I've been working on a question that I'm now stuck on. I need to:
Determine the transfer function and poles-zeros of:
$y[n]=0.5y[n-1]-0.25y[n-2]+x[n]$
So far I've carried out a z-transform in order to get the transfer function (but that's the easy bit)
\begin{equation} H(Z)={1\over 1-\frac12{z^{-1}}+\frac14{z^{-2}}}. \end{equation}
However I'm not sure what to do next. The mark scheme basically states:
\begin{equation}{1\over(1-re^{j\theta})(1-re^{-j\theta})}\end{equation} where $r=0.5$ and $\theta=\frac\pi3$
What steps do I need to take to get from the transfer function to the above?
Thanks
\begin{equation} H(z)=\frac{1}{1-\frac12{z^{-1}}+\frac14{z^{-2}}} \end{equation}
First pull through a $z^{-2}$ in the denominator and then move it up the the numerator
\begin{equation} H(z)=\frac{z^2}{z^2-\frac12{z}+\frac14{}} \end{equation}
For the poles, you have to find the roots of the quadratic $z^2-\frac12{z}+\frac14{}$. We can use the quadratic formula if we like;
$$ z_p = \frac{1}{4}\pm\sqrt{\frac{1}{16}-\frac{1}{4}} = \frac{1}{4}\pm \frac{j\sqrt{3}}{4}=\frac{1}{2}e^{\pm j\pi/3}, $$ where the last equality is conversion to polar form of a complex number.
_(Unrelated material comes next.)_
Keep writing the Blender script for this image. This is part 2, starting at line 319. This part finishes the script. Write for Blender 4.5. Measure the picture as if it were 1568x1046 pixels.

So you have \begin{equation} H(z)=\frac{z^2}{(z-\frac{1}{4}- \frac{j\sqrt{3}}{4})(z-\frac{1}{4}+ \frac{j\sqrt{3}}{4})}=\frac{z^2}{(z-\frac{1}{2}e^{ j\pi/3})(z-\frac{1}{2}e^{- j\pi/3})} \end{equation}
The denominator shows a complex conjugate pair of poles, and the numerator shows a double-zero at $z=0$.